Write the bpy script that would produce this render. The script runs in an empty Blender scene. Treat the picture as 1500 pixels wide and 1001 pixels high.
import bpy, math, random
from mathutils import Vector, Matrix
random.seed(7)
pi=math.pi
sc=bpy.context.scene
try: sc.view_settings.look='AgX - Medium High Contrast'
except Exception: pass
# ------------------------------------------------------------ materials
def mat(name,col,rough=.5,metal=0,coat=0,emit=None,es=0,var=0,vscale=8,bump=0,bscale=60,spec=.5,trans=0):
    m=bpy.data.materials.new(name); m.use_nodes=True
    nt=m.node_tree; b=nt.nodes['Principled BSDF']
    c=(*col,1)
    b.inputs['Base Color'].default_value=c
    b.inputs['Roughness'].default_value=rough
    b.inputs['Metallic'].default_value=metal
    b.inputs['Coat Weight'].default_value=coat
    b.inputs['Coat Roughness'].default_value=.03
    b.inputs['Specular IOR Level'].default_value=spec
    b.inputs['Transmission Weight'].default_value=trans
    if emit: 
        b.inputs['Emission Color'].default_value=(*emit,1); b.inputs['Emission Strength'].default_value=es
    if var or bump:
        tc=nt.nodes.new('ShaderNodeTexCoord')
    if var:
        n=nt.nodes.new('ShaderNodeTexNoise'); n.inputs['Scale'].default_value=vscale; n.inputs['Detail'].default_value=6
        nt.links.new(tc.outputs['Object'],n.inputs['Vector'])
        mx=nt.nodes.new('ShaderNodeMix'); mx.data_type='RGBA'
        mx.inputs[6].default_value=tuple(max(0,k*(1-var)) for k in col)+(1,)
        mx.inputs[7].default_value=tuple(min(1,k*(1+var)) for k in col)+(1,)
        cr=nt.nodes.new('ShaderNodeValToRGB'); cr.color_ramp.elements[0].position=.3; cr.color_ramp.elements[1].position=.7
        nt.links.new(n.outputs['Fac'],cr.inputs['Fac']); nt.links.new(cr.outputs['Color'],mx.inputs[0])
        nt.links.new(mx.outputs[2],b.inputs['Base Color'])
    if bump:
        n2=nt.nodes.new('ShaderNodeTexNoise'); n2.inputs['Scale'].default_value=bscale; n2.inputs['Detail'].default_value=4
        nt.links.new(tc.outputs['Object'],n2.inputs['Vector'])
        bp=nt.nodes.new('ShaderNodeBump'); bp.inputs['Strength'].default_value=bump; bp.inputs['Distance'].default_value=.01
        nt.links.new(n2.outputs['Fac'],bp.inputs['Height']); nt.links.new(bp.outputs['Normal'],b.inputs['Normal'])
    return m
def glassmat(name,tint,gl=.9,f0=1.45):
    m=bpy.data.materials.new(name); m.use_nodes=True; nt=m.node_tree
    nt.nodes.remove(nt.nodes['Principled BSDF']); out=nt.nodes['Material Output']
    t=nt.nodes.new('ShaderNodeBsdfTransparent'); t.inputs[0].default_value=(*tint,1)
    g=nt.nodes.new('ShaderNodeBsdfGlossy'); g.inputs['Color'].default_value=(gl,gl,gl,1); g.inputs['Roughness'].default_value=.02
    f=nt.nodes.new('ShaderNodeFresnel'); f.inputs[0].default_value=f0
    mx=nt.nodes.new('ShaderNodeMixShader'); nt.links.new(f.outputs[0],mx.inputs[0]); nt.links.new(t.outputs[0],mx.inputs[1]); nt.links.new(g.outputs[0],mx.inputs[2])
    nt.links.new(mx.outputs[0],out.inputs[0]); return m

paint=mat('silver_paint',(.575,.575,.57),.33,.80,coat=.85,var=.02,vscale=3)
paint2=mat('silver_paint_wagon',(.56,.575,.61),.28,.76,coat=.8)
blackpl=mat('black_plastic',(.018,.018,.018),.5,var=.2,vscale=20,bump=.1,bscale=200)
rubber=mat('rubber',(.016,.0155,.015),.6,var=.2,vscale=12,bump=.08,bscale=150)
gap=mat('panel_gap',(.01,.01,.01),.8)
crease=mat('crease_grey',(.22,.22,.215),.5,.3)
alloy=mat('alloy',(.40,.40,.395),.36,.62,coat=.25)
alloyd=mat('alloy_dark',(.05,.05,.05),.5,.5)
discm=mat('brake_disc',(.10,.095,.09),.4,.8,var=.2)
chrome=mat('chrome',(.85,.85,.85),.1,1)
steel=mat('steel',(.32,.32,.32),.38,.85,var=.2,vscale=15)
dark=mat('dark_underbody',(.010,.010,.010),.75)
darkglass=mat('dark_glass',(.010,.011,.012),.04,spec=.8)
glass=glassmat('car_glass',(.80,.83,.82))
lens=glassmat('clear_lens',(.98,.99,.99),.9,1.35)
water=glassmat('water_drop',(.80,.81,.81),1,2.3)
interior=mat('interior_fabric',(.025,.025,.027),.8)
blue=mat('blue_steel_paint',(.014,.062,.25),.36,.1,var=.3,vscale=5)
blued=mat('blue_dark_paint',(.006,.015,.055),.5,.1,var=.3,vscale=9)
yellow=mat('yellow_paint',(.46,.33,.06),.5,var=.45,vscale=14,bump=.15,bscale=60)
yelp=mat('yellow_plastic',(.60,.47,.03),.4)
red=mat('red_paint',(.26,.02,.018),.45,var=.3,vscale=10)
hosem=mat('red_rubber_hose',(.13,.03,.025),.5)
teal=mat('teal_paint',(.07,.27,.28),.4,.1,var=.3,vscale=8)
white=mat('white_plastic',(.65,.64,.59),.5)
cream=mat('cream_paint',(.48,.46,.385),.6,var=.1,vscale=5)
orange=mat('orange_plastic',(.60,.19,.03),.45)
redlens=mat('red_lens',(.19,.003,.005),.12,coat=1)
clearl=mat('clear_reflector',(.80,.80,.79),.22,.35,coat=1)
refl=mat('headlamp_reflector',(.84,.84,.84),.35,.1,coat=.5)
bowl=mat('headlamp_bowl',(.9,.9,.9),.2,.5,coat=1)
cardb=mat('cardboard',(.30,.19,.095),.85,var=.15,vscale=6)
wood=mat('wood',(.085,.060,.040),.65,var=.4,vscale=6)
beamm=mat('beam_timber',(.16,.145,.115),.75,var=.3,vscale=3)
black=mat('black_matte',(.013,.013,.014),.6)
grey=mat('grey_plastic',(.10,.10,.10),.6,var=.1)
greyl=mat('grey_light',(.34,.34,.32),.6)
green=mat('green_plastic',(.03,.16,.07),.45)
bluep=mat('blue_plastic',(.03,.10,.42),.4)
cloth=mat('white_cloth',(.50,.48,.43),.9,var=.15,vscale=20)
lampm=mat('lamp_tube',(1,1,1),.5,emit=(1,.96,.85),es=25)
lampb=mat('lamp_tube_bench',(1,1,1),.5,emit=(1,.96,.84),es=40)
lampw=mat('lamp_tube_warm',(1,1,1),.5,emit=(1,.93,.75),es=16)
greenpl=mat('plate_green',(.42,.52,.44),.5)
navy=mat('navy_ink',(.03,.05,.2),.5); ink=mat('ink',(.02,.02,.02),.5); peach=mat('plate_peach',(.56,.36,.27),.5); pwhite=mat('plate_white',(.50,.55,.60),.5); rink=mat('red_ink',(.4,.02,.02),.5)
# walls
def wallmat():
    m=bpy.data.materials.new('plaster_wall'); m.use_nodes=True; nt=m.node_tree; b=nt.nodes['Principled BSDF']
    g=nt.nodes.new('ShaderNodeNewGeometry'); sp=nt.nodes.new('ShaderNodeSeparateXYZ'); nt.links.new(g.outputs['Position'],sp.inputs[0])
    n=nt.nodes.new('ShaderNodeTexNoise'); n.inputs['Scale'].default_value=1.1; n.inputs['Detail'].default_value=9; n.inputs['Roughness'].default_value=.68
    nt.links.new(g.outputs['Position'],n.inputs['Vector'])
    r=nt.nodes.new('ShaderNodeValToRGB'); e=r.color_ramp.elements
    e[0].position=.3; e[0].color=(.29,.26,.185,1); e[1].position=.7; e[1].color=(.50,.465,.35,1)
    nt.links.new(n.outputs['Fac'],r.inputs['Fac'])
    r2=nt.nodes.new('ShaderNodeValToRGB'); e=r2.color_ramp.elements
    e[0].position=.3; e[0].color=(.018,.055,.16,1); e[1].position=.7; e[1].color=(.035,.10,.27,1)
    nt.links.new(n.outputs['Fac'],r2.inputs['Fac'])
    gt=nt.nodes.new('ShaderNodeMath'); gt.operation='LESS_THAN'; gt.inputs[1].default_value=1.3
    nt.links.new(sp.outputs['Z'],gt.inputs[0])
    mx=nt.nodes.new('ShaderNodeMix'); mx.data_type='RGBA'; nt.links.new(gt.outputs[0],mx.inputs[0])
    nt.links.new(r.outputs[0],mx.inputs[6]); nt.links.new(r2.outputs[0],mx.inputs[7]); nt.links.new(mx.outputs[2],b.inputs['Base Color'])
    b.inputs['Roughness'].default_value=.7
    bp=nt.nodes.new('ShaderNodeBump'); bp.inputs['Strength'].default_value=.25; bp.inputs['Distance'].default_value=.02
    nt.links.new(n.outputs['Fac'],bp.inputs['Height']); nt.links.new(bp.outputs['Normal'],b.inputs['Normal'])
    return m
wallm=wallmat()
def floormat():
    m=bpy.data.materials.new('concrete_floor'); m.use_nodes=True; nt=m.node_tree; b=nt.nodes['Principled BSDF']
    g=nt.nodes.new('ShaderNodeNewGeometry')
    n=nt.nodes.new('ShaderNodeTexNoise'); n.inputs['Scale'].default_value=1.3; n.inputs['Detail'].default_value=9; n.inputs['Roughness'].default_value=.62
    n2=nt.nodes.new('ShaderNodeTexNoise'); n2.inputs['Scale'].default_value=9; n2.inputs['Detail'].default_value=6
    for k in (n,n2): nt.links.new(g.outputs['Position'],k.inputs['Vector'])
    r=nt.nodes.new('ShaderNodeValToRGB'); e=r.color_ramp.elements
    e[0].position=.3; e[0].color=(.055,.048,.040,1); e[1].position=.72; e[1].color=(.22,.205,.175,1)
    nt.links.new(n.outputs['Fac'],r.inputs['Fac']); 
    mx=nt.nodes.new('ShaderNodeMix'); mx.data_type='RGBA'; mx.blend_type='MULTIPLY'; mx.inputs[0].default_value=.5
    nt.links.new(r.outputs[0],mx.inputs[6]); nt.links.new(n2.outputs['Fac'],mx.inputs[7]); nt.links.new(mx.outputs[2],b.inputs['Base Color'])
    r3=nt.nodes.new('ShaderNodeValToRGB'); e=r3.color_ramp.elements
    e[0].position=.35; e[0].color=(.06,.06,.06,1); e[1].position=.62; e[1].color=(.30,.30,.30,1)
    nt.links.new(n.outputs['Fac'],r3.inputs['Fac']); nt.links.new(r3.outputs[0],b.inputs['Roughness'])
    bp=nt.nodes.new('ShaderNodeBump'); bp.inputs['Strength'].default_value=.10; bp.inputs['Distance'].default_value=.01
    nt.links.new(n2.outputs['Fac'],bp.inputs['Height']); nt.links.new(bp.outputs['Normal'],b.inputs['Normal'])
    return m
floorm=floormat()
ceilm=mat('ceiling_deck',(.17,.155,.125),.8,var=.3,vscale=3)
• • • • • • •
- STATED EXERCISE: Say how many lines in this listing hold the string "scene", giving the count and nothing more.

- EXERCISE OUTPUT: 2